On March 13, COE premiums for Category B (cars 1,601cc and above) fell by 37.3 per cent to S$58,090. Premiums for Category A (cars 1,600cc and below) fell 4.6 per cent to S$74,686. In the Open category, where COEs can be used for any vehicle type but are commonly used for bigger cars, premiums fell by 29.3 per cent to S$65,001.

“Traditionally, fluctuations in COE prices have always attracted customers, most of whom are bargain hunters, to the showrooms,” said a dealer who declined to be named. Another added that recently, the majority of his company’s customers have been interested in bigger cars.
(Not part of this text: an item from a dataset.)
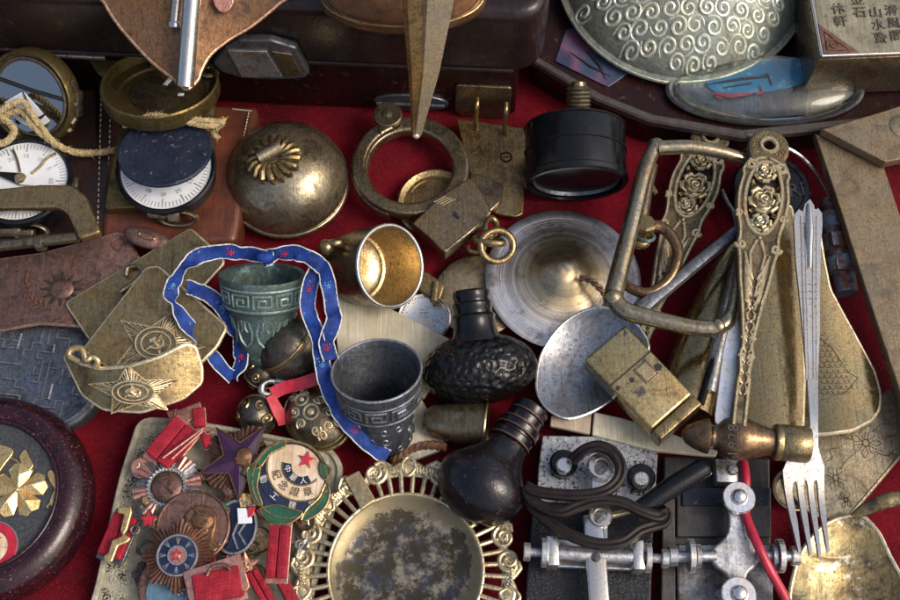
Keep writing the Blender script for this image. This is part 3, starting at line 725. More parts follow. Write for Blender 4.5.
# ------------------------------------------------------------------ copper coin, buckle plates, pewter medal
b = MB(); CMx = fr(P(147, 238, 58), (.1, -.1, 1), (1, -.28, 0)); b.ball(CMx, 24, 32, 12, 1, .46, .22); b.lathe(CMx, [(6, 4.6), (8, 5.8), (10, 4.6)], 24, 1, .4)
solo(b, 'copper_coin', M['copper_red'], 'small oval brown copper pendant beside the chestnut leather box', 'pendant', 147, 238, 40)
t = thing('sun_buckle', 'brown copper buckle plate with a rayed sun between leaf sprays, at the left edge', 'buckle', 60, 290, 20, 'buckles')
pl = Pl(60, 285, 46, (0, -.10, .99)); zc = pl.uv(62, 289)
zf = lambda u, v: -.0010 * (u - zc[0]) ** 2
out = rp(pl.pts([(-40, 261), (0, 258), (40, 254), (80, 244), (117, 232), (125, 235), (140, 262), (122, 290), (97, 326), (40, 322), (-40, 334)]), 5)
MB().sheet(pl, out, zf, 5, 9, 2.4).build('plate', M['copper_red'], t)
b = MB()
for k in range(12):
    a = 2 * pi * k / 12; 
    q = [(zc[0] + 12.5 * cos(a - .17), zc[1] + 11 * sin(a - .17)), (zc[0] + 21 * cos(a), zc[1] + 18 * sin(a)), (zc[0] + 12.5 * cos(a + .17), zc[1] + 11 * sin(a + .17))]
    b.plate(pl, q, 2.4, .7, 1.6)
b.build('sun_rays', M['recess'], t)
b = MB(); b.ball(pl.M @ Matrix.Translation((zc[0], zc[1], 0)), 12, 32, 8, 1, .86, .25, True); b.build('sun_disc', M['copper_red'], t)
b = MB()
for sg in (-1, 1):
    st = [(zc[0] + sg * (8 + 26 * sin(a)), zc[1] - 20 + 38 * (1 - cos(a)) * .75) for a in (i * .2 for i in range(9))]
    b.line(pl, st, 1.0, .8, zf=zf)
    for i in range(1, 9):
        x, y = st[i]
        for s2 in (-1, 1):
            an = .6 + s2 * .7 + (0 if sg > 0 else pi - 1.2 - 2 * s2 * 0)
            b.line(pl, [(x, y), (x + 5 * cos(an), y + 5 * sin(an)), (x + 9 * cos(an + .3 * s2), y + 9 * sin(an + .3 * s2))], 1.5, .8, zf=zf, taper=True)
b.line(pl, [(zc[0] - 20, zc[1] + 38), (zc[0] - 8, zc[1] + 32), (zc[0] + 4, zc[1] + 37), (zc[0] + 18, zc[1] + 33)], 1.1, .8, zf=zf)
q = pl.uv(118, 243); b.line(pl, circ(q[0], q[1], 6, 20), 1, .5, closed=True, zf=zf)
b.build('leaf_sprays', M['copper_red'], t)

t = thing('buckle_plate', 'plain rectangular brass plate with a small wire loop, under the starred buckle', 'buckle', 130, 300, 30, 'buckles')
pl = Pl(140, 285, 54, (-.05, -.08, 1))
MB().sheet(pl, rp(pl.pts([(190, 229), (207, 244), (224, 262), (160, 332), (91, 340), (66, 303)]), 4), None, 4, 12, 1.9).build('plate', M['brass'], t)
b = MB(); b.sweep(cr([pl.at(*q, 4) for q in [(126, 276), (128, 268), (138, 266), (142, 274), (132, 284), (120, 292)]], 5, False), 2.6); b.build('loop', M['brass_dark'], t)

def star_medal(t, pl, cx, cy, R, mat, ray=None, hs=True, ry=1.0, rot=pi / 2, mdl=.42, zf=None):
    """five-pointed star in relief with rayed arms and a ringed medallion; cx, cy in plane coordinates"""
    f0 = zf or (lambda u, v: 0)
    def T(x, y, h): 
        u, v = cx + x, cy + y * ry
        return pl.w(u, v, h + f0(u, v))
    b = MB(); V = [T(0, 0, 7)]; F = []
    for i, (x, y) in enumerate(starp(0, 0, R, R * .47, 5, rot)): V.append(T(x, y, 1.0))
    for i in range(10): F.append((0, 1 + i, 1 + (i + 1) % 10))
    for i, (x, y) in enumerate(starp(0, 0, R, R * .47, 5, rot)): V.append(T(x, y, -2))
    for i in range(10): F.append((1 + i, 11 + i, 11 + (i + 1) % 10, 1 + (i + 1) % 10))
    b.add(V, F); st = b.build('star', mat, t, 12)
    b = MB(); sp = starp(0, 0, R * .97, R * .47, 5, rot)
    b.sweep([T(x, y, 1.6) for x, y in sp], 1.0, 6, closed=True)
    for i in range(10):
        for k in range(1, 5):
            a, c = sp[i], sp[(i + 1) % 10]
            x, y = a[0] + (c[0] - a[0]) * k / 5, a[1] + (c[1] - a[1]) * k / 5
            hyp = hypot(x, y); q = R * mdl / hyp
            if q < .92: b.sweep([T(x * .96, y * .96, 1.9), T(x * q, y * q, 1.2 + 6 * (1 - q * hyp / R) )], .55, 5)
    b.build('star_rays', M['ridge'] if ray is None else ray, st)
    b = MB()
    b.lathe(Matrix.Identity(4), [(0, 5.6), (R * mdl, 4.6), (R * mdl + .5, 2.5)], 40)
    b.v = [T(p.x, p.y, p.z) for p in b.v]; b.build('medallion', mat, st)
    b = MB()
    for rr in (R * mdl, R * mdl * .72): b.sweep([T(x, y, 5.8) for x, y in circ(0, 0, rr, 36)], .9, 6, closed=True)
    if hs:
        m = R * mdl * .5
        b.sweep([T(x, y, 6.4) for x, y in arcp(0, m * .05, m * .72, -2.3, 1.3, 14)], [1.4, 1.6, .5], 6)
        b.sweep([T(x, y, 6.4) for x, y in ((-m * .45, -m * .5), (-m * .75, -m * .9))], 1.1, 6)
        b.sweep([T(x, y, 6.8) for x, y in ((m * .55, -m * .75), (-m * .3, m * .35))], 1.0, 6)
        b.sweep([T(x, y, 6.8) for x, y in ((-m * .62, m * .1), (-m * .05, m * .62))], 1.8, 6)
    b.build('emblem', M['ridge'] if ray is None else ray, st)
    return st
t = thing('star_buckle', 'flat brass buckle with a raised hammer and sickle star, behind the curved starred buckle', 'buckle', 150, 340, 40, 'buckles')
pl = Pl(155, 330, 68, (.03, -.10, 1), (1, -.10, 0))
MB().sheet(pl, rp(pl.pts([(147, 268), (158, 267), (226, 327), (216, 346), (198, 364), (120, 374), (84, 349)]), 4), None, 5, 12, 2.2).build('plate', M['brass'], t)
q = pl.uv(157, 345); star_medal(t, pl, q[0], q[1], 45, M['brass'], ray=M['ridge'], rot=pi / 2 - .25, ry=.82)

t = thing('star_buckle', 'curved brass buckle with a star, bulging forward over the pewter medal', 'buckle', 130, 405, 20, 'buckles')
pl = Pl(130, 385, 84, (.02, -.52, .85), (1, -.02, 0)); zc = pl.uv(132, 384)
zf = lambda u, v: -.0042 * (u - zc[0]) ** 2
out = rp(pl.pts([(57, 359), (76, 366), (98, 370), (130, 367), (160, 358), (184, 346), (193, 349), (199, 371), (199, 386), (182, 400), (142, 412), (102, 410), (79, 397)]), 4)
MB().sheet(pl, out, zf, 4, 7, 2.2).build('plate', M['brass'], t)
q = pl.uv(134, 391); star_medal(t, pl, q[0], q[1], 44, M['brass'], ray=M['ridge'], ry=.56, rot=pi / 2 + .12, zf=zf)
b = MB(); b.sweep(cr([P(*k) for k in [(80, 362, 92), (69, 356, 94), (72, 349, 96), (82, 349, 96), (86, 360, 94), (92, 357, 94), (98, 361, 92), (95, 368, 88)]], 6, False), 3.2, 10); b.build('hook_loop', M['brass_bright'], t)

t = thing('pewter_medal', 'large blue grey pewter medal with a maze-like relief, under the curved starred buckle', 'medal', 40, 370, 0)
pl = Pl(36, 370, 26, (-.02, -.05, 1)); c0 = pl.uv(33, 374)
out = [(c0[0] + 68 * math.copysign(abs(cos(a)) ** .75, cos(a)) + .12 * 50 * -sin(a) * 0, c0[1] + 58 * math.copysign(abs(sin(a)) ** .8, sin(a))) for a in (2 * pi * k / 60 for k in range(60))]
MB().plate(pl, out, 20, 5, 0, 4).build('disc', M['pewter'], t)
b = MB(); b.line(pl, [((p[0] - c0[0]) * .92 + c0[0], (p[1] - c0[1]) * .92 + c0[1]) for p in out], 2.4, .3, closed=True)
rs = random.Random(11)
occ = set()
for k in range(34):
    x, y = rs.randint(-7, 7), rs.randint(-5, 5); pts = [(x, y)]; d = rs.randrange(4)
    for _ in range(rs.randint(3, 7)):
        dx, dy = ((1, 0), (0, 1), (-1, 0), (0, -1))[d]; nx_, ny_ = x + dx, y + dy
        if (nx_, ny_) in occ or abs(nx_) > 8 or abs(ny_) > 6 or (nx_ / 8.2) ** 2 + (ny_ / 6.8) ** 2 > 1: d = (d + rs.choice((1, 3))) % 4; continue
        x, y = nx_, ny_; occ.add((x, y)); pts.append((x, y))
        if rs.random() < .55: d = (d + rs.choice((1, 3))) % 4
    if len(pts) > 1: b.line(pl, [(c0[0] + p[0] * 7 + .9 * p[1], c0[1] + p[1] * 7.6 - .9 * p[0]) for p in pts], 1.7, .3)
q = pl.uv(15, 345)
for k in range(10): a = 2 * pi * k / 10; b.line(pl, [(q[0] + 4 * cos(a), q[1] + 4 * sin(a)), (q[0] + 11 * cos(a), q[1] + 11 * sin(a))], 1.5, .3, taper=True)
b.build('maze_relief', M['pewter_relief'], t)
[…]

Mr Ron Lim, General Manager of Tan Chong Motor, felt that Category A premiums could fall this time — but not as drastically as Category B premiums in the previous bidding exercise. “I would estimate the premiums for both categories to be around mid-S$60,000, about where the ones for the Open Category ended in the last bidding. Due to the slashing of prices by dealers ... they can’t bid as high as they could in the past.”

The quirk that saw premiums of bigger cars falling below that of small cars could continue, Mr Lim said. Nevertheless, he expects the difference to be narrowed to between S$1,000 and S$2,000. Mr Eddie Loo, Managing Director of CarTimes, however, estimates that COE premium for Category B would be “above S$60,000, even close to S$70,000”, while COE premium for Category A would fall but still remain “above S$60,000”.

Industry veteran Neo Nam Heng noted that while car dealers had slashed prices by S$20,000 to S$30,000 in the immediate aftermath of the measures, many have raised prices in the last few days because of brisk sales. He estimates the premiums for both Category A and B to be about S$50,000 to S$60,000 in the coming bidding exercise.

When this reporter visited the car showrooms along Leng Kee Road yesterday, most were crowded with prospective car buyers. However, several of those whom TODAY spoke to were not planning to buy a car any time soon.

Mr Bryan Lee, 35, a civil servant, said he was drawn to the showrooms by the newspaper advertisements but wanted to wait “a couple of months” for COE premiums to stabilise.

“I do not see this as a good time to go into the market as it is all too unpredictable,” said Mr Lee, whose current car is eight years old.